The sense in which Thérèse of Lisieux is patroness of missions may help us to understand in what way that is meant. Thérèse never set foot in a missionary territory and was never able to practice any missionary activity directly. Yet she did grasp that the Church has a heart, and she grasped that love is this heart. She understood that the apostles can no longer the preach and the martyrs no longer shed their blood if this heart is no longer burning. She grasped that love is all, that it reaches beyond times and places. And she understood that she herself, the little nun hidden behind the grille of a Carmel in a provincial town in France, could be present everywhere, because as a loving person she was there with Christ in the heart of the Church.

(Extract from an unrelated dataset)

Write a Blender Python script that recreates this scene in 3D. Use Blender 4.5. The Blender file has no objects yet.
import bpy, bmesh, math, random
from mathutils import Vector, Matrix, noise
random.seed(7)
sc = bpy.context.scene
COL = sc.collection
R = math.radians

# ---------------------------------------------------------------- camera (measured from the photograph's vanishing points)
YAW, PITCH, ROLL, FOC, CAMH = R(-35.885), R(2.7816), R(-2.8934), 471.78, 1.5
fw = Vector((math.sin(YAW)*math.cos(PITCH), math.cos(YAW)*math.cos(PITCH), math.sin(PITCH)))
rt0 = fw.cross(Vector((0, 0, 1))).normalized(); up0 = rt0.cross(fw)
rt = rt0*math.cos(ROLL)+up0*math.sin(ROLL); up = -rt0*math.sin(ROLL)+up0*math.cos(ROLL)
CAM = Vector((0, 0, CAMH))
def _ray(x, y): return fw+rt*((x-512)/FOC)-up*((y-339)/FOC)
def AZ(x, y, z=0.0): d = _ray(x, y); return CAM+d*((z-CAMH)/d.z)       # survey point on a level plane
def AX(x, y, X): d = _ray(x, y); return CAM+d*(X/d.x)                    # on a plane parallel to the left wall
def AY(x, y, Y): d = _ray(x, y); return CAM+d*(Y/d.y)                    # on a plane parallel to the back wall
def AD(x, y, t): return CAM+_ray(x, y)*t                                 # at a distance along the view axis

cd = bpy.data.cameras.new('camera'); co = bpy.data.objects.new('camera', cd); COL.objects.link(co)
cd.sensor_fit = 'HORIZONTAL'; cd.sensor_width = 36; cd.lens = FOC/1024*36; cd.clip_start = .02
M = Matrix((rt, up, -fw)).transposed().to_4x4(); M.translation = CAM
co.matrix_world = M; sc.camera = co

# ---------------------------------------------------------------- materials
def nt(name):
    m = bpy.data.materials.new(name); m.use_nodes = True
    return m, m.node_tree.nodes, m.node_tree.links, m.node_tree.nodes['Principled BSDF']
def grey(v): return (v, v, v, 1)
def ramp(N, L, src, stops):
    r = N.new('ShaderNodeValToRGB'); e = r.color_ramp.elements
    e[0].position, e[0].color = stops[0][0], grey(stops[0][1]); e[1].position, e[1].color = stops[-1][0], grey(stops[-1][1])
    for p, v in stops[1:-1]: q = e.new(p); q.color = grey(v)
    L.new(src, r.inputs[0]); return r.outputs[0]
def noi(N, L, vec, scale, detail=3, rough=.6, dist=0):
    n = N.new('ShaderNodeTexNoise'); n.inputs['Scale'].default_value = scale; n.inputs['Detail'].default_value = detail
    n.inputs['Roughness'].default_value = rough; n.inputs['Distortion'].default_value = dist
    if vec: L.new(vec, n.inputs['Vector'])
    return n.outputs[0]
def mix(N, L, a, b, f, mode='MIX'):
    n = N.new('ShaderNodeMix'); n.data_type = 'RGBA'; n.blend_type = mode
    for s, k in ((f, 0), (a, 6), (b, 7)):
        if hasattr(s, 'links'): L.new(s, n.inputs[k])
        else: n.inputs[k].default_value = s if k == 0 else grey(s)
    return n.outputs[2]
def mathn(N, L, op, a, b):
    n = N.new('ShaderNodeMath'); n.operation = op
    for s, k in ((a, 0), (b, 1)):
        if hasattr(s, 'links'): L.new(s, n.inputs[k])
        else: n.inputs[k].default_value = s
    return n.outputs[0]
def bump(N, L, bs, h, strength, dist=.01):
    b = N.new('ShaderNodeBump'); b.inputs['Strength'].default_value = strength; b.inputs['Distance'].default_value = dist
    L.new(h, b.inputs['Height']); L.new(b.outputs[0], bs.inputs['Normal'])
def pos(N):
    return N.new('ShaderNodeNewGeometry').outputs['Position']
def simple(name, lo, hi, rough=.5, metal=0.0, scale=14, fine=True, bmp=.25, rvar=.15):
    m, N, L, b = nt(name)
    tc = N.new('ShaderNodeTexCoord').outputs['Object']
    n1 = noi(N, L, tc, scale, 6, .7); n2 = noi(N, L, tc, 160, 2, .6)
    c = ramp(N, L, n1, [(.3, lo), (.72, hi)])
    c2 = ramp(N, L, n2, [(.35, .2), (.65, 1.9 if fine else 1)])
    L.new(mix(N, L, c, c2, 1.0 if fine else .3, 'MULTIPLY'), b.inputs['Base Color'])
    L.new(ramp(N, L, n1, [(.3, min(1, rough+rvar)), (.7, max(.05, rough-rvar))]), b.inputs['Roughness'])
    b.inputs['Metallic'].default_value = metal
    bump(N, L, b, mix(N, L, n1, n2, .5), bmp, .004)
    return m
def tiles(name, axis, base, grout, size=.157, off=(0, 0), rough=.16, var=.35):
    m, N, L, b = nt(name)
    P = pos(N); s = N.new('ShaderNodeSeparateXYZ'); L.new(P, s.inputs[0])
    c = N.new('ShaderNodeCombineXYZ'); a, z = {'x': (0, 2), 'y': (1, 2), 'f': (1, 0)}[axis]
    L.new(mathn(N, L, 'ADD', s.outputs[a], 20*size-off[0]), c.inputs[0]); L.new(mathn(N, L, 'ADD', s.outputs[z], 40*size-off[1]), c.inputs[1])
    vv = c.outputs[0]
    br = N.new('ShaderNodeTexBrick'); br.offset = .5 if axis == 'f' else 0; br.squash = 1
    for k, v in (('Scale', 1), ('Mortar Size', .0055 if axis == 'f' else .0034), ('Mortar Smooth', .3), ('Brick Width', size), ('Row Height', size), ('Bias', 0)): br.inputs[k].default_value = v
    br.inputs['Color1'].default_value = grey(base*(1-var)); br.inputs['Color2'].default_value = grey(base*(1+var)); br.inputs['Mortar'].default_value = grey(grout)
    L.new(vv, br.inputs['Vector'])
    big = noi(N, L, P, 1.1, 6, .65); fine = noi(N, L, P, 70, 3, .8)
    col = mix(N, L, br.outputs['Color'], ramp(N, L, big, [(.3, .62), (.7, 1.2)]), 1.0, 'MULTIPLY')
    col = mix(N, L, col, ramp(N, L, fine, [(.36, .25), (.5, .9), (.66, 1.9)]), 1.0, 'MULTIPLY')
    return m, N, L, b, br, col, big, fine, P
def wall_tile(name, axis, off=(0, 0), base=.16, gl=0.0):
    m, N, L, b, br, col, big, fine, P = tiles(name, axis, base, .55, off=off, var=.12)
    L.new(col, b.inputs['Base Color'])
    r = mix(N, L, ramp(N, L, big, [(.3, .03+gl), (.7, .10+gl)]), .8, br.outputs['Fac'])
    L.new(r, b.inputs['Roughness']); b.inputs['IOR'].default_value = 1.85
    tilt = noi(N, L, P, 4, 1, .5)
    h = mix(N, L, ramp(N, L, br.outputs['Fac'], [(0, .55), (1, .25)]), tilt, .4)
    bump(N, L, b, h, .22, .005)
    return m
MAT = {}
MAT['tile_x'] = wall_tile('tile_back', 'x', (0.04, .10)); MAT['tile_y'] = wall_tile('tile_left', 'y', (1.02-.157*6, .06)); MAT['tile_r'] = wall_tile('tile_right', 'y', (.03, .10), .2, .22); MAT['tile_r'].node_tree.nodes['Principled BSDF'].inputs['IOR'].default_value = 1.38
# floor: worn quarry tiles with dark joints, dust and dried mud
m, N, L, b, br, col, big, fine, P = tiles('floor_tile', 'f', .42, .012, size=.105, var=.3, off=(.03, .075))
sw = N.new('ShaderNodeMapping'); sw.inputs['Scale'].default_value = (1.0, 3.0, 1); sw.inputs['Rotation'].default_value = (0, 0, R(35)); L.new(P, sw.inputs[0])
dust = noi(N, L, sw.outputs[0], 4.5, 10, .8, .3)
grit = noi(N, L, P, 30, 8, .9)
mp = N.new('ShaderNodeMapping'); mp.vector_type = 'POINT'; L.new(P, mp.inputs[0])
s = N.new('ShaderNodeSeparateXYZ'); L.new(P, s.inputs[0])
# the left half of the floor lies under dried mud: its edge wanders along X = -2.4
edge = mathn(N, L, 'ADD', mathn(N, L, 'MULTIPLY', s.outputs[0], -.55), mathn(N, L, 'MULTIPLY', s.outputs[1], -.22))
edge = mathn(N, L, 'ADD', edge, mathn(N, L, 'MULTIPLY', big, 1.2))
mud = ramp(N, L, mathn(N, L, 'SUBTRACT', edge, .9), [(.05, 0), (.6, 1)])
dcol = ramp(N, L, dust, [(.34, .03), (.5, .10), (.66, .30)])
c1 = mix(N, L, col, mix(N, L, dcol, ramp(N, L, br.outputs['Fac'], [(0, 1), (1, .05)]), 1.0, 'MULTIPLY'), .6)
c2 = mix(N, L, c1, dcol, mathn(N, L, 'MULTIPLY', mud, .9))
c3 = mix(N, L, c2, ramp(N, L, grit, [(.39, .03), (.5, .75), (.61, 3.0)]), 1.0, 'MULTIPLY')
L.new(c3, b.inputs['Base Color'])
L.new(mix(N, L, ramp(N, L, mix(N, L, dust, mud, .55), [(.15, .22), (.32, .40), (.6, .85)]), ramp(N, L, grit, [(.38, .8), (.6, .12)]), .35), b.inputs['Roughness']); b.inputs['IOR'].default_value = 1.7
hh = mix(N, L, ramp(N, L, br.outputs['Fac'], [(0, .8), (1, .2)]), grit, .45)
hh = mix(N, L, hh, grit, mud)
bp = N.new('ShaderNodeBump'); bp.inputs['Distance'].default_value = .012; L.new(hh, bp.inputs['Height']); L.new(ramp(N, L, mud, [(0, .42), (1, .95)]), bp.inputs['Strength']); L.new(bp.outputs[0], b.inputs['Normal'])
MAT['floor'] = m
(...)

Is not the exhaustion of the missionary impulse in the last thirty years the result of our thinking only of external activities while having almost forgotten that all this activity must constantly be nourished from a deeper center? This center, which Thérèse calls simply "heart" and "love," is the Eucharist. For the Eucharist is not only the enduring presence of the divine and human love of Jesus Christ, which is always the source and origin of the Church and without which she would founder, would be overcome by the gates of hell. As the presence of the divine and human love of Christ, it is also always the channel open from the man Jesus to the people who are his "members," themselves becoming a Eucharist and thereby themselves a "heart" and a "love" for the Church. As Thérèse says, if this heart is not beating, then the apostles can no longer preach, the sisters can no longer console and heal, the laymen no longer lead the world toward the Kingdom of God. The heart must remain the heart, that through the heart the other organs may serve aright. It is at that point, when the Eucharist is being celebrated aright in the "upper room," in the inner sphere of reverent faith, and without any aim or purpose beyond that of pleasing God, that faith springs forth from it: that faith which is the dynamic origin of mission, in which the world becomes a living sacrificial gift, a holy city in which there is no longer any temple, because God the ruler of all is himself her temple, as is the Lamb. "And the city has no need of sun or moon to shine upon it, for the glory of God is its light, and its lamp is the Lamb" (Rev 21:22f).